The worst version of this is when someone has to repeatedly announce that nothing has happened on a six-month project that was never going to move this week. That’s not information. That’s management theater at best and a slow tax on morale at worst. But the ritual demands it, so someone performs it.
The setup
I’ve been running my security team’s check-ins differently for the past year or so, and I want to describe the part that I think matters most.
We meet on Mondays, Wednesdays, and Fridays. Wednesdays and Fridays are short syncs, usually under fifteen minutes. Monday is the main meeting and runs for about an hour.
The gap between meetings is intentional: enough time for things to actually move, not so long that anything slips through.
The Monday structure is straightforward: I open with announcements, urgent or unplanned work, kudos where they’re due, and what’s top of mind for me on both the security and business side. Then each person goes through what they’re working on, what they need help with, what they’re stuck on.
None of that is unusual. The part that’s different happens roughly every two weeks, at the end of one of those Monday meetings, after everyone has had their turn.

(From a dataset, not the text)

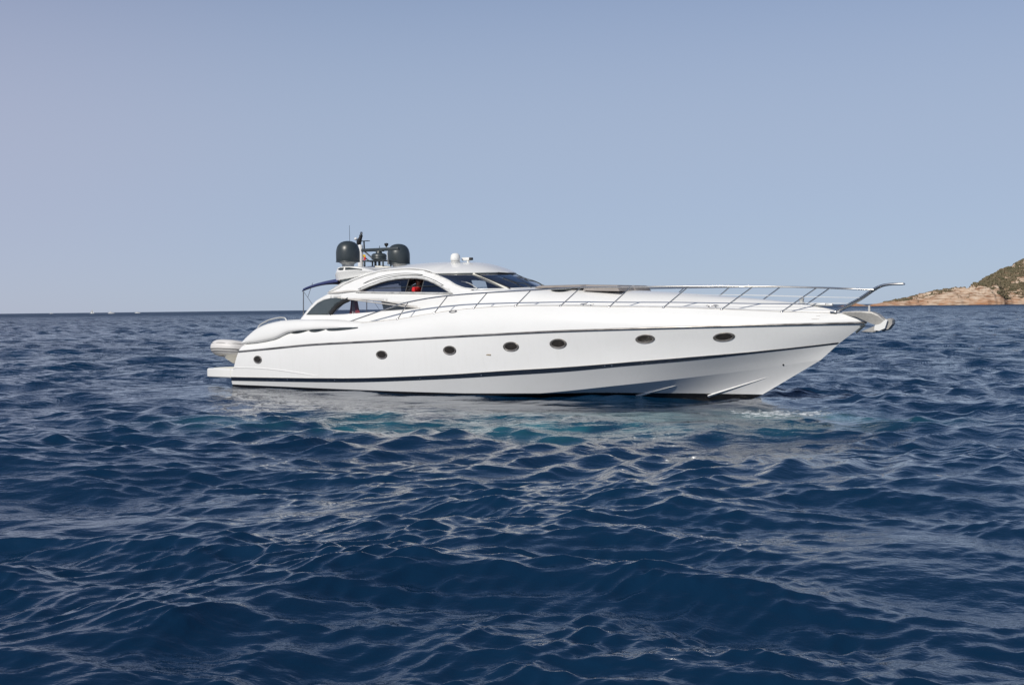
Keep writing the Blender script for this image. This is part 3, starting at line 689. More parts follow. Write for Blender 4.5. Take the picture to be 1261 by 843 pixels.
for side in (1, -1):
    part(patch(OUT, [LOWW, UPW], t_side, side, .13), 'cabin_side', 'white', smooth=40, solid=.05)
    t_in = lambda s, z: t_side(s, z) - .02
    qp = LOWW[:6] + [(6.05,2.962)] + ARC[::-1][1:]
    part(patch(qp, [], lambda s, z: t_side(s, z) + .004, side, .12), 'smoked_quarter_panel', 'smoke_shade', smooth=60, solid=.012)
    arc_t = [(5.44,2.455)] + ARC[1:] ; a_ = crv([(s, float(t_in(s, z)), z) for s, z in [(5.50,2.46),(5.66,2.64),(5.88,2.81),(6.2,2.93)]], 20)
    part(MB().tube([(x, -side*(t - .01), z) for x, t, z in a_], .075, 8), 'window_pillar', 'black', smooth=60)
    part(MB().tube([(x + .10, -side*(t - .05), z - .02) for x, t, z in a_], .012, 6), 'pillar_trim', 'steel', smooth=60)
    lw = [(5.45,2.445),(5.6,2.64),(5.8,2.82),(6.08,2.955)] + LOWW[7:18]
    w = part(patch(lw, [], t_in, side, .12), 'side_window', 'glassL', smooth=60)
    edge_tube(LOWW[5:14], side, .020, 'lining', 'frame', w, .0, False)
    tipp = [(7.55,2.86),(7.93,2.815),(8.48,2.735),(8.81,2.675),(9.12,2.62),(8.38,2.592),(7.7,2.56)]
    part(patch(tipp, [], lambda s, z: t_side(s, z) - .03, side, .12), 'window_blank', 'smoke_shade', smooth=60)
    for nm, a, b in (('aft', None, 8.50), ('fwd', 9.10, None)):
        cl = [q for q in UPW]
        # clip the arch at the sliding section, which stands open
        def clip(poly, x, keep_less):
            r_ = []
            for i in range(len(poly)):
                p, q = poly[i], poly[(i+1) % len(poly)]
                ip, iq = ((p[0] <= x) == keep_less), ((q[0] <= x) == keep_less)
                if ip: r_.append(p)
                if ip != iq:
                    f_ = (x - p[0])/(q[0] - p[0]); r_.append((x, p[1] + f_*(q[1] - p[1])))
            return r_
        cl = clip(UPW, b, True) if b else clip(UPW, a, False)
        w = part(patch(cl, [], t_in, side, .12), 'side_window', 'glassU', smooth=60)
        x_ = b or a; zt = max(z for x, z in cl if abs(x - x_) < 1e-6); zb = min(z for x, z in cl if abs(x - x_) < 1e-6)
        MB().tube([(x_, -side*(float(t_side(x_, z)) - .02), z) for z in np.linspace(zb, zt, 5)], .022 if b else .012, 6).build('sash', M['black' if b else 'dark'], w, smooth=60)
    arch = UPW[:13]
    edge_tube([(6.5,3.155)] + arch, side, .030, 'palealu', 'window_trim', None, .012, False)
    edge_tube([(x - .01, z + .075) for x, z in arch[:-1]], side, .009, 'dark', 'window_seal', None, .004, False)
    edge_tube([UPW[0]] + UPW[13:][::-1] + [UPW[12]], side, .010, 'teak', 'window_sill', None, .01, False)
    gr = [(6.71,3.43),(6.92,3.52),(7.22,3.61),(7.67,3.69),(8.22,3.72),(8.64,3.70),(9.01,3.65)]
    g1 = crv(gr, 40); lo_ = [(x + .012*math.sin(math.pi*k/39), z - .055*math.sin(math.pi*min(1., max(0., k/39)))**.5) for k, (x, z) in enumerate(g1)]
    for ln_ in (list(map(tuple, g1)), lo_):
        part(MB().tube([(x, -side*(float(t_side(x, z)) + .004), z) for x, z in ln_], .008, 6), 'roof_slot', 'dark', smooth=60)
    # overhanging tip of the roof moulding and the shadow gap under it
    part(MB().tube([(x, -side*(float(t_side(x, z)) + .03), z) for x, z in crv([(5.30,3.145),(5.8,3.165),(6.3,3.20),(6.62,3.20)], 14)], [.012 + .026*math.sin(math.pi*k/13) for k in range(14)], 8), 'roof_lip', 'lining', smooth=60)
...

I go through every project on our pipeline and I state my understanding of its current status. Not as a question. As a statement. I say what I think is happening, what I think the blockers are, what I think the next steps are. The team corrects me where I’m wrong. Mostly, I’m right.
We also run a monthly retrospective focused on team health and process improvements, but it’s separate from this mechanism.
Shifting the burden
The reason it works, I think, comes down to who carries the tracking burden.
In a traditional standup, that burden sits with the team. They’re responsible for surfacing progress, flagging issues, and producing updates on demand. The manager is the receiver. The implicit contract is: I ask, you report, and I follow up if something seems off.
This model inverts the contract. I absorb whatever surfaces naturally in normal conversation or check-ins over the course of two weeks. I don’t prompt for project-level status. I don’t ask “where are we on X?” in sync meetings, ever. Long-running work that hasn’t moved doesn’t need to be announced as unmoved. It surfaces when there’s something worth saying about it.
Then, at the biweekly recap, I carry the synthesis myself. I’m the one who has to demonstrate that I’ve been paying attention. If my understanding is wrong or outdated, that’s on me to correct, not on someone else to have proactively flagged.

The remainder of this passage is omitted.